Là, le tweet de Winamax n’amène en rien à prendre une distance avec l’expression. Pourtant, le détournement sert souvent à cela: en changeant les choses de contexte, on amène à questionner la source.
Là, on le fait d’autant moins que le sens de la métaphore est copié-collé du rap, et qu’il est même renforcé, comme conforté, en se mêlant au vocabulaire usuel du football (enfin combattu, mais pas par Winamax).
Des failles dans la culture
Winamax – car il faut enfin en venir au dernier problème – a peut-être moins envie de questionner que de flatter un certain rapport au foot (viriliste) et à l’humour ("décomplexé").

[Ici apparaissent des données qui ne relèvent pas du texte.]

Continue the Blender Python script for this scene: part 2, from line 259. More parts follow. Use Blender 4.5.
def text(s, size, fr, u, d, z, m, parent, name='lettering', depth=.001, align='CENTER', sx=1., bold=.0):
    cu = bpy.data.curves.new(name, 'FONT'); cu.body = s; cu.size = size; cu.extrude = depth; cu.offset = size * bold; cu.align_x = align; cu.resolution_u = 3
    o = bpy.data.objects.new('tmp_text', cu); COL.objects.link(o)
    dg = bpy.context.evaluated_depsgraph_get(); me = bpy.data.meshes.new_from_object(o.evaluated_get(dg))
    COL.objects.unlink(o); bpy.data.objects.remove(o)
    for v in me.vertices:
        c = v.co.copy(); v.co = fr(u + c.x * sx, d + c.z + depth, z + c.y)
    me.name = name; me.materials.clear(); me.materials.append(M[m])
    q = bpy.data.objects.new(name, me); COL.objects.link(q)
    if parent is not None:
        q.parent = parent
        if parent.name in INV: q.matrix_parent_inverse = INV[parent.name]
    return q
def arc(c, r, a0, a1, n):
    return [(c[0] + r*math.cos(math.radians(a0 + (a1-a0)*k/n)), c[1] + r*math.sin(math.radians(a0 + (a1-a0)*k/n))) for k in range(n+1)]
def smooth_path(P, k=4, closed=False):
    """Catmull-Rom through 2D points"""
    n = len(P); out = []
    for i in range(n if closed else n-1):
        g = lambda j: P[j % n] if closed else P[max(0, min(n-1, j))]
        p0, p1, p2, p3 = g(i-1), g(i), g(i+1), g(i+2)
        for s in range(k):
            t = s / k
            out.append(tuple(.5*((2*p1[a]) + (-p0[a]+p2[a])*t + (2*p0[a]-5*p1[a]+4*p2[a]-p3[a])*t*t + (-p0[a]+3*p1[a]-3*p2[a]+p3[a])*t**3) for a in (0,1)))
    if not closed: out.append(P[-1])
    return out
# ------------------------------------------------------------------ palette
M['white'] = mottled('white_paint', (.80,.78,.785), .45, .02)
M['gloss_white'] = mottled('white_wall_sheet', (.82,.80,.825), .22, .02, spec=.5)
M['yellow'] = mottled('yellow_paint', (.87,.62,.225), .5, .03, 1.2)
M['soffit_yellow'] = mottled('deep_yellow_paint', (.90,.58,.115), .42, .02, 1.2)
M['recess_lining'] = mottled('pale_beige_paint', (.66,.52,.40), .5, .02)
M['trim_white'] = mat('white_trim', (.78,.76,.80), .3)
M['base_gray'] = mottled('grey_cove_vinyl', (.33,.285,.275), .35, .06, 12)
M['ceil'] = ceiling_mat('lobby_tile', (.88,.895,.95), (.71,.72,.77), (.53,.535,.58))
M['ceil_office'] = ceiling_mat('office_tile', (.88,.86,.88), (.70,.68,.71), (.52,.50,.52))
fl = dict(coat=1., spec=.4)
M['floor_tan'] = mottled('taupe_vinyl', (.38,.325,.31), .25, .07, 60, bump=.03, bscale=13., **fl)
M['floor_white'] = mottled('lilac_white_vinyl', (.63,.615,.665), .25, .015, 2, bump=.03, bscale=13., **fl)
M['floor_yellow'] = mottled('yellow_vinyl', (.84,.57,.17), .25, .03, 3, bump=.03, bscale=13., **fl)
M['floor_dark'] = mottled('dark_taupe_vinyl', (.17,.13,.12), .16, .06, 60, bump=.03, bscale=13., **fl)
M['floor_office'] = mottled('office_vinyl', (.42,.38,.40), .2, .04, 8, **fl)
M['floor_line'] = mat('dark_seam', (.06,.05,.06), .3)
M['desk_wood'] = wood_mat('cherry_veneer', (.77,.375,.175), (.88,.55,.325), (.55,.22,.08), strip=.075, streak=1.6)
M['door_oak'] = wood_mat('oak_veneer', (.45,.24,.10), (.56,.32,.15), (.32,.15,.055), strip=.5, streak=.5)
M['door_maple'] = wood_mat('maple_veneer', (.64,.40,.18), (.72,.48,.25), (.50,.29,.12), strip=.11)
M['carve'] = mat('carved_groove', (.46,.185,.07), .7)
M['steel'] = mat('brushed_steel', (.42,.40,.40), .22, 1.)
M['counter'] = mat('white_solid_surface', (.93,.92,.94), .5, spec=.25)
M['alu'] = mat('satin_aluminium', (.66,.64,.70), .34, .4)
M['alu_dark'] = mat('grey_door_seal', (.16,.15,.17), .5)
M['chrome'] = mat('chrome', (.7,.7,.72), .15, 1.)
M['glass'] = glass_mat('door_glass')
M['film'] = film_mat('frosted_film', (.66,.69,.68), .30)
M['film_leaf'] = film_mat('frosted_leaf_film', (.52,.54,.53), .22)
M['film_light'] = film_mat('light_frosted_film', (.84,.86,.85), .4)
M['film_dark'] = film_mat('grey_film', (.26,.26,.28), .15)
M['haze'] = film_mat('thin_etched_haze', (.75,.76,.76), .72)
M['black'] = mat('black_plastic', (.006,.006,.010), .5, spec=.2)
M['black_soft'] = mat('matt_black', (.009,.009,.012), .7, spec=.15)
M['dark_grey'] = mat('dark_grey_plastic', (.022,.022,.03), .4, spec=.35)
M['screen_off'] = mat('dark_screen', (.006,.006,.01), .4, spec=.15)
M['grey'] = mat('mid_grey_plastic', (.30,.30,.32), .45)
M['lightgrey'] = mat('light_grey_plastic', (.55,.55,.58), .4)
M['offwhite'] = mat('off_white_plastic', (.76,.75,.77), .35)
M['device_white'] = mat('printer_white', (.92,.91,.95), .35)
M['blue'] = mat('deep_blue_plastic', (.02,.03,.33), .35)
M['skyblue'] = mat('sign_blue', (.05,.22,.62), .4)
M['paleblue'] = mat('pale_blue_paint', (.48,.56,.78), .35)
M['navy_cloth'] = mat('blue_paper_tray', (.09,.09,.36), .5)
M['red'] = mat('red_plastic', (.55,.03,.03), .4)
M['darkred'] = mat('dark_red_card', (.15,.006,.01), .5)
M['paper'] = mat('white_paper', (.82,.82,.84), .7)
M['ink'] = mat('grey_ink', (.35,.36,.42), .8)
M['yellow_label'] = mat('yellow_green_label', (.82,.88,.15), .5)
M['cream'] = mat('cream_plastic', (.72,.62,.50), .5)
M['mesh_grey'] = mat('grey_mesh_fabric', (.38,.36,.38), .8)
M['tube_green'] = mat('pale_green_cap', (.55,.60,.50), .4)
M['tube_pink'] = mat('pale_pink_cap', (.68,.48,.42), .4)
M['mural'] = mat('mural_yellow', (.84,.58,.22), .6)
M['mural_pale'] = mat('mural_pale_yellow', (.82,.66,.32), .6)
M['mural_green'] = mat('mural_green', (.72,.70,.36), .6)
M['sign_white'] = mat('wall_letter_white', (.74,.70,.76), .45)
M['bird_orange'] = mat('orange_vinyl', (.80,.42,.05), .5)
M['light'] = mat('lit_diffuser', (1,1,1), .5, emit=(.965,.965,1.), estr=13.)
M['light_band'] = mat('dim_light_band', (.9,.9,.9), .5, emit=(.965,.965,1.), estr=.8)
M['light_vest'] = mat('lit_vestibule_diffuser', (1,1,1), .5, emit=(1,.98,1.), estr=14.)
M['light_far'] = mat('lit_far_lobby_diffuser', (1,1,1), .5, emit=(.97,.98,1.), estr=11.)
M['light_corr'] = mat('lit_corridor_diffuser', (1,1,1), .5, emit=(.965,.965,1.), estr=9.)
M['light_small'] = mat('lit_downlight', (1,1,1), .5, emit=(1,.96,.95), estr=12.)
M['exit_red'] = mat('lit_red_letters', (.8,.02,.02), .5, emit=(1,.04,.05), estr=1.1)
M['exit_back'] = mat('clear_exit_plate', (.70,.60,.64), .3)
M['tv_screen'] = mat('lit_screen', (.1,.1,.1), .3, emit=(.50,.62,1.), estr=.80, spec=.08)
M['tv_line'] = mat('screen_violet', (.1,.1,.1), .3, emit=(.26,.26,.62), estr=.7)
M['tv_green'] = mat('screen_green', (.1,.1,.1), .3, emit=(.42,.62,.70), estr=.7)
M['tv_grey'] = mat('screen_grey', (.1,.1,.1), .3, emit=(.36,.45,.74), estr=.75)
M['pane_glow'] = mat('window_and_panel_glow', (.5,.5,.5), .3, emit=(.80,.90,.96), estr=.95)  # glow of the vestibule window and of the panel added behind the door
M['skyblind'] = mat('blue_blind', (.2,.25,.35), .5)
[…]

Pour atteindre sa cible de parieurs, Winamax semble systématiquement mobiliser, avec un cynisme assumé, des références culturelles qui ont à la fois un pied dans les milieux populaires et un autre dans les milieux plus dominants.
À l’insu des communicants de Winamax sans doute, les choses font système. PNL, c’est un peu comme le graffiti de leurs campagnes de com, et c’est un peu comme le foot, finalement. Des cultures en lutte avec les jugements condescendants de certaines élites, des cultures populaires qui ont leur génie propre.
Mais ces cultures ont aussi leurs failles, comme l’inscription plus ou moins assumée dans le virilisme, ou l'apologie de la réussite financière. Winamax semble faire volontiers son beurre de ces failles.
[1] Aujourd’hui encore, les univers carcéraux les plus violents, extrêmement virilistes et homophobes, glorifient la pénétration du codétenu par le plus dominant.
[2] "Testicules" et "attester" ont la même étymologie, les couilles sont la preuve naturelle du courage. L’expression est désormais réduite à un usage métaphorique, mais elle suggère toujours une vertu genrée, une valeur viriliste.